しかし、限りなく現実に近い小説というものはある。例えば志賀直哉などは、小説の神様、とされるだけあって、心の、ありのままを描いた様な作品が多い。現実とは一体何か、と言う疑問が此処に出てくる。現実を感じる心、こそが現実だとしたら、志賀直哉は確かに、現実を描いているとは言えるのだ。
現実の定義、しかしやはり、現実は現実であって、小説ではない。ありのままの現実とは、何があったか、という物理的現象であろうと、思うことからは、小説はやはり、小説の域を出ないと定義出来よう。
㈡
観念的な小説は、代表例としては、芥川龍之介が挙げられよう。頭で考えた、虚構、偽り、また、題材を現実以外のものから取っている作品があることが、観念的小説と言われる所以だ。最後まで、観念小説的であった芥川龍之介は、自殺という形で人生の幕を下ろした。しかし、一つの考えが浮かぶ。何も、小説が観念的であっても、悪いことではない。現実を描かなくても、悪いことではない。観念的小説は、悪いことではないのだ。
では何故、観念的小説が、小説の神様が描いたと言われないのか。それは、自分に、また、自分の心に正直であるかどうか、ということが問題になっていそうなのである。人間の幸せとは、嘘偽りなく、正直な心によって世界と触れ合うことによって、生じるものなのだ、という一定の定義があると思われる。
しかし、現在でも、観念的小説は数え切れないほど描かれているのは確かなのだ。
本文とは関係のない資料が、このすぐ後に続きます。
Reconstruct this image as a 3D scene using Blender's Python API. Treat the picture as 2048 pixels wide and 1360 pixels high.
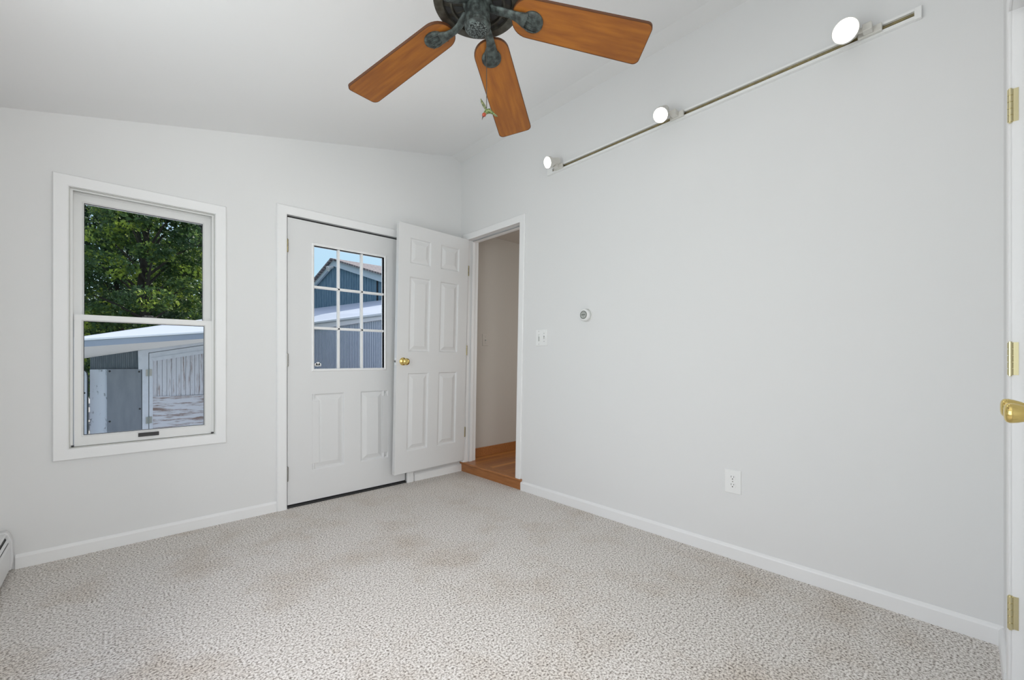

観念的小説の行方は、現代において、どこへ向かうのか。
㈢
結局は、観念的であっても、観念的でなくても、その描かれた小説が、支持を得て、面白いかどうか、ということにつきそうだ。現代の芥川賞、直木賞、この二つの賞が、誰もが手に入れたい賞であることは、大体予想が付くが、これらに選ばれる小説も、観念的の是非を問わず、支持を得るか、面白いか、ということが問題になっているようだ。
だから、殊更に小説を執筆する時、読書する時、観念小説かどうか、ということを意識する必要性はなく、寧ろ、執筆し終わった時、読書終了した時に、ああ、面白かったな、これは、小説のジャンルで言えば、観念小説だったな、くらいの判別思考で良いのだろうと思う。だから、観念学における、観念的小説の行方は、結句、これからも観念的小説は生まれるという事になるだろうし、無くなることはない、と思う。小説というものが無くならない限り。